Obdachlose haben in frostigen Nächten ein besonders schweres Los. Notunterkünfte und Initiativen wie der Vinzibus helfen. Die „Krone“ hat die Helfer einen Abend lang begleitet.
Sternenklarer Nachthimmel über Graz: Das Thermometer zeigt drei Grad unter Null, die strenge Kälte kriecht einem sofort in die Knochen. Der tagsüber so belebte Augarten ist wie leergefegt - fast: Von der breiten Masse unbemerkt rollt der Vinzibus an, wie jeden Tag (!) seit Dezember 1991. Thomas Pischleritsch öffnet die Heckklappe und stellt davor einen Biertisch auf. Im Laderaum stehen Kisten voller belegter Brote, Gebäck und ein Kanister mit heißem Tee.

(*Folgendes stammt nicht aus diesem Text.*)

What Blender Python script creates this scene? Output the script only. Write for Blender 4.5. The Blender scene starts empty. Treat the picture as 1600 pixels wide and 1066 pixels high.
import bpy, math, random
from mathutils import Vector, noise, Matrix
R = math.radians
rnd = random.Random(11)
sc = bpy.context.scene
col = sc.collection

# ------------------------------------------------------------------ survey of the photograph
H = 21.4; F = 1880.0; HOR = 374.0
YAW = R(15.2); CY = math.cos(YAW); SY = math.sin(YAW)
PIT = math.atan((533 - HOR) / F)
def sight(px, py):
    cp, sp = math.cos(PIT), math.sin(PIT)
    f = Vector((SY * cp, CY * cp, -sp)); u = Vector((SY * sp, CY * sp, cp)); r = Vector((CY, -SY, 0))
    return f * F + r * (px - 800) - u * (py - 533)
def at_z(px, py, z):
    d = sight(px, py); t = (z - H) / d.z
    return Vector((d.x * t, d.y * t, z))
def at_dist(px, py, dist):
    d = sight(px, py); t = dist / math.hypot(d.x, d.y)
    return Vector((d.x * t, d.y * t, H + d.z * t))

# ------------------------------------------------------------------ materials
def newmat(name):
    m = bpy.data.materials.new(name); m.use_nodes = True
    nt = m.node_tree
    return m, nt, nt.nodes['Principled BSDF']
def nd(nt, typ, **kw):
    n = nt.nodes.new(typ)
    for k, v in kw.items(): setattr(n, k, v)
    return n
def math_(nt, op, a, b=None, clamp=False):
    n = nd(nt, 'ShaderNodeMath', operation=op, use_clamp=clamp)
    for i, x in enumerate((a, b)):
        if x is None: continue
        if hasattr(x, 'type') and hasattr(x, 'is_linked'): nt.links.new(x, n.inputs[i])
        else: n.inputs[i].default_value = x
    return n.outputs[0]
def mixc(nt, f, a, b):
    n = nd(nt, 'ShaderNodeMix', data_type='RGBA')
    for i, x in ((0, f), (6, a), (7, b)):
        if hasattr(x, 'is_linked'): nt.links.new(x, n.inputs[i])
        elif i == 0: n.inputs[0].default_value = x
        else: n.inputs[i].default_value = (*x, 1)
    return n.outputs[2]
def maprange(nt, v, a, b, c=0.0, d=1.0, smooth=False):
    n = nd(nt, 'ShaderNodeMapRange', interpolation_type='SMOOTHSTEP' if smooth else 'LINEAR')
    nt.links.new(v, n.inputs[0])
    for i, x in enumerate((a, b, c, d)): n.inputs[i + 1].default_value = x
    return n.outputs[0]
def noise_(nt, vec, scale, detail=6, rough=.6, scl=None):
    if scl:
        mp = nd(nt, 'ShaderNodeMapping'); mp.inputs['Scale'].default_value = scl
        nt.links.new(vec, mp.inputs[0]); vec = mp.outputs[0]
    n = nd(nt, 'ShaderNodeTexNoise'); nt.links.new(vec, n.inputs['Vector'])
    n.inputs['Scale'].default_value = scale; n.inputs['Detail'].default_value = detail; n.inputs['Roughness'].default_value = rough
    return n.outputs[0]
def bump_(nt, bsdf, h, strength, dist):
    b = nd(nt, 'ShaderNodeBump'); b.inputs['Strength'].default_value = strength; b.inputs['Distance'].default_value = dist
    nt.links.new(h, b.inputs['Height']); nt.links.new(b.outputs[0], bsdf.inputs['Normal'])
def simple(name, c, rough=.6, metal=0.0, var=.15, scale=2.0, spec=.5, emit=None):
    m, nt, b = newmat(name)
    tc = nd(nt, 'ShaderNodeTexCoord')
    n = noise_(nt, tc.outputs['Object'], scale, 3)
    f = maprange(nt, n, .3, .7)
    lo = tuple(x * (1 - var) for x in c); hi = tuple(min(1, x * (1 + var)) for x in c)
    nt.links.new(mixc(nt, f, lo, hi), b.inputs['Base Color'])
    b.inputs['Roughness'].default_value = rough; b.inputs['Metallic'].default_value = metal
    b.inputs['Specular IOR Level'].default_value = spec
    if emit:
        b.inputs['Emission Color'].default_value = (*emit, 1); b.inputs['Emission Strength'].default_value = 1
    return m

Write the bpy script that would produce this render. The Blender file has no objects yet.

Pischleritsch ist einer von rund 50 Freiwilligen, die Tag für Tag an drei Stationen in Graz Bedürftige und Obdachlose mit einem kleinen Imbiss unterstützen. „Ein Bekannter von mir war Vinzibus-Fahrer und hat gefragt, ob ich es nicht auch mal probieren will. Dann bin ich dabei geblieben. Jetzt sind es schon zehn Jahre“, erzählt der Grazer, der im Brotberuf Hausmeister ist.
Belegte Brote, heißer Tee und menschliche Wärme
Ein paar „Stammgäste“, wie sie liebevoll genannt werden, warten schon pünktlich einige Minuten vor 20 Uhr. Einige machen sich mit Broten ausgestattet gleich wieder davon, andere bleiben für eine Plauderei bei einer Tasse Tee stehen. So auch Helmut (Name geändert), der seit fünf, sechs Jahren regelmäßig zum Vinzibus in den Augarten kommt. Obdachlos sei er nicht, „aber die kostenlose Mahlzeit am Abend ist schon eine enorme finanzielle Entlastung, speziell wenn es gegen Ende des Monats knapp wird“.
Über 1,3 Millionen belegte Brote und über 290.000 Liter Tee - seit jeher hergerichtet von Grazer Ordensschwestern - wurden seit der ersten Ausfahrt vor 30 Jahren ausgegeben. Täglich werden im Augarten, am Jakominiplatz und am Hauptbahnhof rund 30 Gäste versorgt. Aber nicht nur mit Broten, Gebäck und Tee, sondern auch mit „menschlicher Wärme“, wie Vinziwerke-Koordinatorin Amrita Böker betont.
350 freie Plätze in den Grazer Notunterkünften
Der Vinzibus ist aber nur eines von vielen Hilfsangeboten für Obdachlose und Bedürftige in der Steiermark. Besonders jetzt in der Winterzeit sorgen Hilfsorganisationen, vor allem die Vinziwerke und die Caritas, in Zusammenarbeit mit Land Steiermark und Stadt Graz für ein engmaschiges Netz an Unterstützung.
„Niemand muss in der Kälte im Freien übernachten“, so lautet der Leitsatz. Für rund 1100 Menschen bieten Unterkünfte und Notschlafstellen in der ganzen Steiermark Platz. 350 Betten gibt es in den Notunterkünften der Caritas und der Vinziwerke in Graz.
So kurz wie möglich, so lange wie nötig
Die Vinziwerke bieten acht verschiedene Notschlafstellen und Dauerherbergen für verschiedene Zielgruppen - vom Haus Rosalie für inländische obdachlose Frauen über das Vinzinest für Armutsmigranten bis zum VinziTel, eine Notschlafstelle mit „Hotelcharakter“ für Männer, Frauen und Paare. „Im Gegensatz zu einer klassischen Nachtschlafstelle können unsere Gäste hier rund um die Uhr im Haus sein“, sagt Koordinatorin Amrita Böker. Es gelte der Grundsatz: „So kurz wie möglich, so lange wie nötig“. Mithilfe von Sozialarbeitern wird nach einer längerfristigen Unterbringung gesucht.
Dass der Bedarf da ist, steht fest: „Wir sind eigentlich das ganze Jahr über immer fast voll belegt“, sagt Böker.